(begin)

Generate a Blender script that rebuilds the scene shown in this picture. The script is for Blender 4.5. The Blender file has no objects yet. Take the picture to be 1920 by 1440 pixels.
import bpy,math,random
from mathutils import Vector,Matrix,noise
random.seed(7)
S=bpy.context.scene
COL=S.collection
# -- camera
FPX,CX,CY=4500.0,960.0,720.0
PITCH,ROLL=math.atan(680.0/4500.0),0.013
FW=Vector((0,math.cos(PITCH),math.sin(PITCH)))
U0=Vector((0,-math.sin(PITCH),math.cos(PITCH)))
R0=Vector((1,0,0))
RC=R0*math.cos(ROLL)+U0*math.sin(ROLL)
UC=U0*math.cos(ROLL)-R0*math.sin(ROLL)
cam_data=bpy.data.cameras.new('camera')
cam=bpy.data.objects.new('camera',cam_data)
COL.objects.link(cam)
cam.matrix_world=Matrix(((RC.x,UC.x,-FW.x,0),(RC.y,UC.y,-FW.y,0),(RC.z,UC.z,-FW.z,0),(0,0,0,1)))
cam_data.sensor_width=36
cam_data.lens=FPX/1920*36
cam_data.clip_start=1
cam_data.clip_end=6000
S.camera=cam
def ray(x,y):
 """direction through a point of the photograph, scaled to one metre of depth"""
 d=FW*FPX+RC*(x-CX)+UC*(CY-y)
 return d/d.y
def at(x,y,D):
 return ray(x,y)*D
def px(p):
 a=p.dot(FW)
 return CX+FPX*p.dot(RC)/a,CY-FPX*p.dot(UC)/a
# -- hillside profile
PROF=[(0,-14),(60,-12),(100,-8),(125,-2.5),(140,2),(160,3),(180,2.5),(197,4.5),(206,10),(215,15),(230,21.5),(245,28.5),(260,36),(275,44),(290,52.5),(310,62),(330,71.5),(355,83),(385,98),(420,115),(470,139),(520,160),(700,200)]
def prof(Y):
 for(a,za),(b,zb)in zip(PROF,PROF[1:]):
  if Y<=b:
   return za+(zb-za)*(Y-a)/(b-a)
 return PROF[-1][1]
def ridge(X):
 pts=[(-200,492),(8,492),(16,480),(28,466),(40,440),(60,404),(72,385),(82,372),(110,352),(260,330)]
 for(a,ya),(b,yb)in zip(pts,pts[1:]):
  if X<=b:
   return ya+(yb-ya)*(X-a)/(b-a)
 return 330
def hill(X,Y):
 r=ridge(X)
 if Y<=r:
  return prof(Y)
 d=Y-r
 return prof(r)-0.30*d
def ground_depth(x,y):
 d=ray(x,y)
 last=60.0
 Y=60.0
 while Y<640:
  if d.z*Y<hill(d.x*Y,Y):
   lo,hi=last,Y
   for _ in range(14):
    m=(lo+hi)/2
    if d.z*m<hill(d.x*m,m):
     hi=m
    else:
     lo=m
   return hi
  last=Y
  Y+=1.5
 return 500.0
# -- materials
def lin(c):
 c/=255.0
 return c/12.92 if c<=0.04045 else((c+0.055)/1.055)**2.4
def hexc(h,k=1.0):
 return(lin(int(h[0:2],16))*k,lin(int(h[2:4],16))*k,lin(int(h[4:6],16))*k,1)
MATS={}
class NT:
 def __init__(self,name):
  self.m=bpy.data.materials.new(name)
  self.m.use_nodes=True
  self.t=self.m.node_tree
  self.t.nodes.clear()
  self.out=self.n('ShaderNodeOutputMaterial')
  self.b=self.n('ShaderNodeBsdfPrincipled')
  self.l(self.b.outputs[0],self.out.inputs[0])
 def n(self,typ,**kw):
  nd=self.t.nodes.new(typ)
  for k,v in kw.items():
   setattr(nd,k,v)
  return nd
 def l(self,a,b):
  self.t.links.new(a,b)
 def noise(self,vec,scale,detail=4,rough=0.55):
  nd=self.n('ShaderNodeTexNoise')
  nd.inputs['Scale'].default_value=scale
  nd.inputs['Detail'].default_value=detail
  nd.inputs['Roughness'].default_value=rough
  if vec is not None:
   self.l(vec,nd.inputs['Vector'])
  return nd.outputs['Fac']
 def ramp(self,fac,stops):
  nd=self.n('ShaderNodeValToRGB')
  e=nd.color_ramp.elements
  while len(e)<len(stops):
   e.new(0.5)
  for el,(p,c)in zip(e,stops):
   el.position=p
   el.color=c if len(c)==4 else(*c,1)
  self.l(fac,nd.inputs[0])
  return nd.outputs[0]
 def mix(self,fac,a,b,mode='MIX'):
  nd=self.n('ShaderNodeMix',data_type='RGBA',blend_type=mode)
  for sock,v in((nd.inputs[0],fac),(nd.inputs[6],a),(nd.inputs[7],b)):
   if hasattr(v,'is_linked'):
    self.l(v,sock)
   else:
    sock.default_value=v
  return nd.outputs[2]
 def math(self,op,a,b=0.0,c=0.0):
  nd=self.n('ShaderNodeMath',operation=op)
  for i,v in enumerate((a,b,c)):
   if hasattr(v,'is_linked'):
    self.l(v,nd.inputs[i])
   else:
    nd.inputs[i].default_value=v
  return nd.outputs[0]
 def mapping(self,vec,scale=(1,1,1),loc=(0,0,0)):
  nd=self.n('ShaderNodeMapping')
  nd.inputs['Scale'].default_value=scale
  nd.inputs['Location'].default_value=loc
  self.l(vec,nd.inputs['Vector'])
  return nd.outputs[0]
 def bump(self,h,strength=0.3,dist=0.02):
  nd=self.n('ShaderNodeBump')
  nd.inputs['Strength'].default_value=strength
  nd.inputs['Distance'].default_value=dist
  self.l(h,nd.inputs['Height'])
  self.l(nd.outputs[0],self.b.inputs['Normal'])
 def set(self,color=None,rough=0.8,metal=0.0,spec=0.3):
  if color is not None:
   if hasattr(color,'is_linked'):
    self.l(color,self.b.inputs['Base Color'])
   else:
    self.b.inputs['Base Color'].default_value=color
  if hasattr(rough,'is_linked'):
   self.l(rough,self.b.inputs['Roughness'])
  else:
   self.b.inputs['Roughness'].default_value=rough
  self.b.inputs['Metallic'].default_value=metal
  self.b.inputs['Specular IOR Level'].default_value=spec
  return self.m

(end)

◆ Exercise
Copy out the material word for word and line for line.

◆ Result
Generate a Blender script that rebuilds the scene shown in this picture. The script is for Blender 4.5. The Blender file has no objects yet. Take the picture to be 1920 by 1440 pixels.
import bpy,math,random
from mathutils import Vector,Matrix,noise
random.seed(7)
S=bpy.context.scene
COL=S.collection
# -- camera
FPX,CX,CY=4500.0,960.0,720.0
PITCH,ROLL=math.atan(680.0/4500.0),0.013
FW=Vector((0,math.cos(PITCH),math.sin(PITCH)))
U0=Vector((0,-math.sin(PITCH),math.cos(PITCH)))
R0=Vector((1,0,0))
RC=R0*math.cos(ROLL)+U0*math.sin(ROLL)
UC=U0*math.cos(ROLL)-R0*math.sin(ROLL)
cam_data=bpy.data.cameras.new('camera')
cam=bpy.data.objects.new('camera',cam_data)
COL.objects.link(cam)
cam.matrix_world=Matrix(((RC.x,UC.x,-FW.x,0),(RC.y,UC.y,-FW.y,0),(RC.z,UC.z,-FW.z,0),(0,0,0,1)))
cam_data.sensor_width=36
cam_data.lens=FPX/1920*36
cam_data.clip_start=1
cam_data.clip_end=6000
S.camera=cam
def ray(x,y):
 """direction through a point of the photograph, scaled to one metre of depth"""
 d=FW*FPX+RC*(x-CX)+UC*(CY-y)
 return d/d.y
def at(x,y,D):
 return ray(x,y)*D
def px(p):
 a=p.dot(FW)
 return CX+FPX*p.dot(RC)/a,CY-FPX*p.dot(UC)/a
# -- hillside profile
PROF=[(0,-14),(60,-12),(100,-8),(125,-2.5),(140,2),(160,3),(180,2.5),(197,4.5),(206,10),(215,15),(230,21.5),(245,28.5),(260,36),(275,44),(290,52.5),(310,62),(330,71.5),(355,83),(385,98),(420,115),(470,139),(520,160),(700,200)]
def prof(Y):
 for(a,za),(b,zb)in zip(PROF,PROF[1:]):
  if Y<=b:
   return za+(zb-za)*(Y-a)/(b-a)
 return PROF[-1][1]
def ridge(X):
 pts=[(-200,492),(8,492),(16,480),(28,466),(40,440),(60,404),(72,385),(82,372),(110,352),(260,330)]
 for(a,ya),(b,yb)in zip(pts,pts[1:]):
  if X<=b:
   return ya+(yb-ya)*(X-a)/(b-a)
 return 330
def hill(X,Y):
 r=ridge(X)
 if Y<=r:
  return prof(Y)
 d=Y-r
 return prof(r)-0.30*d
def ground_depth(x,y):
 d=ray(x,y)
 last=60.0
 Y=60.0
 while Y<640:
  if d.z*Y<hill(d.x*Y,Y):
   lo,hi=last,Y
   for _ in range(14):
    m=(lo+hi)/2
    if d.z*m<hill(d.x*m,m):
     hi=m
    else:
     lo=m
   return hi
  last=Y
  Y+=1.5
 return 500.0
# -- materials
def lin(c):
 c/=255.0
 return c/12.92 if c<=0.04045 else((c+0.055)/1.055)**2.4
def hexc(h,k=1.0):
 return(lin(int(h[0:2],16))*k,lin(int(h[2:4],16))*k,lin(int(h[4:6],16))*k,1)
MATS={}
class NT:
 def __init__(self,name):
  self.m=bpy.data.materials.new(name)
  self.m.use_nodes=True
  self.t=self.m.node_tree
  self.t.nodes.clear()
  self.out=self.n('ShaderNodeOutputMaterial')
  self.b=self.n('ShaderNodeBsdfPrincipled')
  self.l(self.b.outputs[0],self.out.inputs[0])
 def n(self,typ,**kw):
  nd=self.t.nodes.new(typ)
  for k,v in kw.items():
   setattr(nd,k,v)
  return nd
 def l(self,a,b):
  self.t.links.new(a,b)
 def noise(self,vec,scale,detail=4,rough=0.55):
  nd=self.n('ShaderNodeTexNoise')
  nd.inputs['Scale'].default_value=scale
  nd.inputs['Detail'].default_value=detail
  nd.inputs['Roughness'].default_value=rough
  if vec is not None:
   self.l(vec,nd.inputs['Vector'])
  return nd.outputs['Fac']
 def ramp(self,fac,stops):
  nd=self.n('ShaderNodeValToRGB')
  e=nd.color_ramp.elements
  while len(e)<len(stops):
   e.new(0.5)
  for el,(p,c)in zip(e,stops):
   el.position=p
   el.color=c if len(c)==4 else(*c,1)
  self.l(fac,nd.inputs[0])
  return nd.outputs[0]
 def mix(self,fac,a,b,mode='MIX'):
  nd=self.n('ShaderNodeMix',data_type='RGBA',blend_type=mode)
  for sock,v in((nd.inputs[0],fac),(nd.inputs[6],a),(nd.inputs[7],b)):
   if hasattr(v,'is_linked'):
    self.l(v,sock)
   else:
    sock.default_value=v
  return nd.outputs[2]
 def math(self,op,a,b=0.0,c=0.0):
  nd=self.n('ShaderNodeMath',operation=op)
  for i,v in enumerate((a,b,c)):
   if hasattr(v,'is_linked'):
    self.l(v,nd.inputs[i])
   else:
    nd.inputs[i].default_value=v
  return nd.outputs[0]
 def mapping(self,vec,scale=(1,1,1),loc=(0,0,0)):
  nd=self.n('ShaderNodeMapping')
  nd.inputs['Scale'].default_value=scale
  nd.inputs['Location'].default_value=loc
  self.l(vec,nd.inputs['Vector'])
  return nd.outputs[0]
 def bump(self,h,strength=0.3,dist=0.02):
  nd=self.n('ShaderNodeBump')
  nd.inputs['Strength'].default_value=strength
  nd.inputs['Distance'].default_value=dist
  self.l(h,nd.inputs['Height'])
  self.l(nd.outputs[0],self.b.inputs['Normal'])
 def set(self,color=None,rough=0.8,metal=0.0,spec=0.3):
  if color is not None:
   if hasattr(color,'is_linked'):
    self.l(color,self.b.inputs['Base Color'])
   else:
    self.b.inputs['Base Color'].default_value=color
  if hasattr(rough,'is_linked'):
   self.l(rough,self.b.inputs['Roughness'])
  else:
   self.b.inputs['Roughness'].default_value=rough
  self.b.inputs['Metallic'].default_value=metal
  self.b.inputs['Specular IOR Level'].default_value=spec
  return self.m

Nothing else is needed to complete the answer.